--- Stated problem ---
Transcribe the listing below word for word.

>> Start Data

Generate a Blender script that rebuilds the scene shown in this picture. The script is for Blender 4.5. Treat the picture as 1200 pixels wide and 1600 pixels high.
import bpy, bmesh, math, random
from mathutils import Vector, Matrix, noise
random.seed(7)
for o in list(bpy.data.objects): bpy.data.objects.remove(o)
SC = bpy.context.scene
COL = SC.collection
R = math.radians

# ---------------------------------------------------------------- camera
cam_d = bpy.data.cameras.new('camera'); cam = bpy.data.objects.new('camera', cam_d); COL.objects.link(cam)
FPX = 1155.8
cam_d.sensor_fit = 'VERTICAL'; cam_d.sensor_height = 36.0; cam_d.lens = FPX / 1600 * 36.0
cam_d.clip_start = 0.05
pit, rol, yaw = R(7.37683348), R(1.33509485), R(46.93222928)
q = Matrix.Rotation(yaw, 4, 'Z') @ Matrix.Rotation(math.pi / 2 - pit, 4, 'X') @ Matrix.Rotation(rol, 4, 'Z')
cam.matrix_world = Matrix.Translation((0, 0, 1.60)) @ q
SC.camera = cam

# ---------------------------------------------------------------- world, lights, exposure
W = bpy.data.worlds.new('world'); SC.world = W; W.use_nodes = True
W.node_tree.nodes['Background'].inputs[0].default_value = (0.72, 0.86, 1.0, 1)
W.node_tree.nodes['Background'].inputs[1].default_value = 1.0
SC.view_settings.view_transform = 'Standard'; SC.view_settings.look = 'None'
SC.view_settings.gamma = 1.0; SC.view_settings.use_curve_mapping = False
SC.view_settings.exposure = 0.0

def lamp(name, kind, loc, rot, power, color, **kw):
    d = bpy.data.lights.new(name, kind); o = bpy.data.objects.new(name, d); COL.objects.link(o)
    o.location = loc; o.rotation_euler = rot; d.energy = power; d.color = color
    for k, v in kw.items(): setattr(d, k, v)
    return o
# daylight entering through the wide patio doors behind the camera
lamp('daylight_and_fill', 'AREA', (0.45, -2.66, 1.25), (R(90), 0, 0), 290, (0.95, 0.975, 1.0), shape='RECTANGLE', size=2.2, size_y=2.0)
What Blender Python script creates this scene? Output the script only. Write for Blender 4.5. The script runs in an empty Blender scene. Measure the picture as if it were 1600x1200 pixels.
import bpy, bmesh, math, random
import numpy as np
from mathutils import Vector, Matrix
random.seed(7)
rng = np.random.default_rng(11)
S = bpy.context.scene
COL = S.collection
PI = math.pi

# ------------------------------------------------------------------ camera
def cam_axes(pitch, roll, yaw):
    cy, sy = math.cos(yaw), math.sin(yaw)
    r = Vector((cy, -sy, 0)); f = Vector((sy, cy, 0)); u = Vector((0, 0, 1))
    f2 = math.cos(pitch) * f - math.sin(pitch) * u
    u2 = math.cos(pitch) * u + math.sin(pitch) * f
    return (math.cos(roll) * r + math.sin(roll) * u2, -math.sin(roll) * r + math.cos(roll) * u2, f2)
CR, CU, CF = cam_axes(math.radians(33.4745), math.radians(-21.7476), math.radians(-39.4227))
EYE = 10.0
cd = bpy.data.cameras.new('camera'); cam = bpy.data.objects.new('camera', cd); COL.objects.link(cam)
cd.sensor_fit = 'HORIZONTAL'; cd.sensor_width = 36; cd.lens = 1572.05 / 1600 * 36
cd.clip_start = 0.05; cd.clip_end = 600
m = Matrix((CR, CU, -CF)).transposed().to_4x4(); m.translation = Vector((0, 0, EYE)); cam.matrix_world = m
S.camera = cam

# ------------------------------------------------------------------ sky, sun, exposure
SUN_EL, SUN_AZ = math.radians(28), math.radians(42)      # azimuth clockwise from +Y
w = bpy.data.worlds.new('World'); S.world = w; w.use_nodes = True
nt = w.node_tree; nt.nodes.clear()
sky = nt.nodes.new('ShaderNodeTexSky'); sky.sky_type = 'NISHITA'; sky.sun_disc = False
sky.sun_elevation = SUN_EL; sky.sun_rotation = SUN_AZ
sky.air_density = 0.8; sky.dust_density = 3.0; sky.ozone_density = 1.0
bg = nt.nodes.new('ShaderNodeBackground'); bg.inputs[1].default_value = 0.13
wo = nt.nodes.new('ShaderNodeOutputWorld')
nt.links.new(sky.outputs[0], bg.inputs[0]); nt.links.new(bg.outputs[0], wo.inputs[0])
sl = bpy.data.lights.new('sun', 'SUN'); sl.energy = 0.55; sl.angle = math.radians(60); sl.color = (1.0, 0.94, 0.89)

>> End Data

--- The response ---
Generate a Blender script that rebuilds the scene shown in this picture. The script is for Blender 4.5. Treat the picture as 1200 pixels wide and 1600 pixels high.
import bpy, bmesh, math, random
from mathutils import Vector, Matrix, noise
random.seed(7)
for o in list(bpy.data.objects): bpy.data.objects.remove(o)
SC = bpy.context.scene
COL = SC.collection
R = math.radians

# ---------------------------------------------------------------- camera
cam_d = bpy.data.cameras.new('camera'); cam = bpy.data.objects.new('camera', cam_d); COL.objects.link(cam)
FPX = 1155.8
cam_d.sensor_fit = 'VERTICAL'; cam_d.sensor_height = 36.0; cam_d.lens = FPX / 1600 * 36.0
cam_d.clip_start = 0.05
pit, rol, yaw = R(7.37683348), R(1.33509485), R(46.93222928)
q = Matrix.Rotation(yaw, 4, 'Z') @ Matrix.Rotation(math.pi / 2 - pit, 4, 'X') @ Matrix.Rotation(rol, 4, 'Z')
cam.matrix_world = Matrix.Translation((0, 0, 1.60)) @ q
SC.camera = cam

# ---------------------------------------------------------------- world, lights, exposure
W = bpy.data.worlds.new('world'); SC.world = W; W.use_nodes = True
W.node_tree.nodes['Background'].inputs[0].default_value = (0.72, 0.86, 1.0, 1)
W.node_tree.nodes['Background'].inputs[1].default_value = 1.0
SC.view_settings.view_transform = 'Standard'; SC.view_settings.look = 'None'
SC.view_settings.gamma = 1.0; SC.view_settings.use_curve_mapping = False
SC.view_settings.exposure = 0.0

def lamp(name, kind, loc, rot, power, color, **kw):
    d = bpy.data.lights.new(name, kind); o = bpy.data.objects.new(name, d); COL.objects.link(o)
    o.location = loc; o.rotation_euler = rot; d.energy = power; d.color = color
    for k, v in kw.items(): setattr(d, k, v)
    return o
# daylight entering through the wide patio doors behind the camera
lamp('daylight_and_fill', 'AREA', (0.45, -2.66, 1.25), (R(90), 0, 0), 290, (0.95, 0.975, 1.0), shape='RECTANGLE', size=2.2, size_y=2.0)
What Blender Python script creates this scene? Output the script only. Write for Blender 4.5. The script runs in an empty Blender scene. Measure the picture as if it were 1600x1200 pixels.
import bpy, bmesh, math, random
import numpy as np
from mathutils import Vector, Matrix
random.seed(7)
rng = np.random.default_rng(11)
S = bpy.context.scene
COL = S.collection
PI = math.pi

# ------------------------------------------------------------------ camera
def cam_axes(pitch, roll, yaw):
    cy, sy = math.cos(yaw), math.sin(yaw)
    r = Vector((cy, -sy, 0)); f = Vector((sy, cy, 0)); u = Vector((0, 0, 1))
    f2 = math.cos(pitch) * f - math.sin(pitch) * u
    u2 = math.cos(pitch) * u + math.sin(pitch) * f
    return (math.cos(roll) * r + math.sin(roll) * u2, -math.sin(roll) * r + math.cos(roll) * u2, f2)
CR, CU, CF = cam_axes(math.radians(33.4745), math.radians(-21.7476), math.radians(-39.4227))
EYE = 10.0
cd = bpy.data.cameras.new('camera'); cam = bpy.data.objects.new('camera', cd); COL.objects.link(cam)
cd.sensor_fit = 'HORIZONTAL'; cd.sensor_width = 36; cd.lens = 1572.05 / 1600 * 36
cd.clip_start = 0.05; cd.clip_end = 600
m = Matrix((CR, CU, -CF)).transposed().to_4x4(); m.translation = Vector((0, 0, EYE)); cam.matrix_world = m
S.camera = cam

# ------------------------------------------------------------------ sky, sun, exposure
SUN_EL, SUN_AZ = math.radians(28), math.radians(42)      # azimuth clockwise from +Y
w = bpy.data.worlds.new('World'); S.world = w; w.use_nodes = True
nt = w.node_tree; nt.nodes.clear()
sky = nt.nodes.new('ShaderNodeTexSky'); sky.sky_type = 'NISHITA'; sky.sun_disc = False
sky.sun_elevation = SUN_EL; sky.sun_rotation = SUN_AZ
sky.air_density = 0.8; sky.dust_density = 3.0; sky.ozone_density = 1.0
bg = nt.nodes.new('ShaderNodeBackground'); bg.inputs[1].default_value = 0.13
wo = nt.nodes.new('ShaderNodeOutputWorld')
nt.links.new(sky.outputs[0], bg.inputs[0]); nt.links.new(bg.outputs[0], wo.inputs[0])
sl = bpy.data.lights.new('sun', 'SUN'); sl.energy = 0.55; sl.angle = math.radians(60); sl.color = (1.0, 0.94, 0.89)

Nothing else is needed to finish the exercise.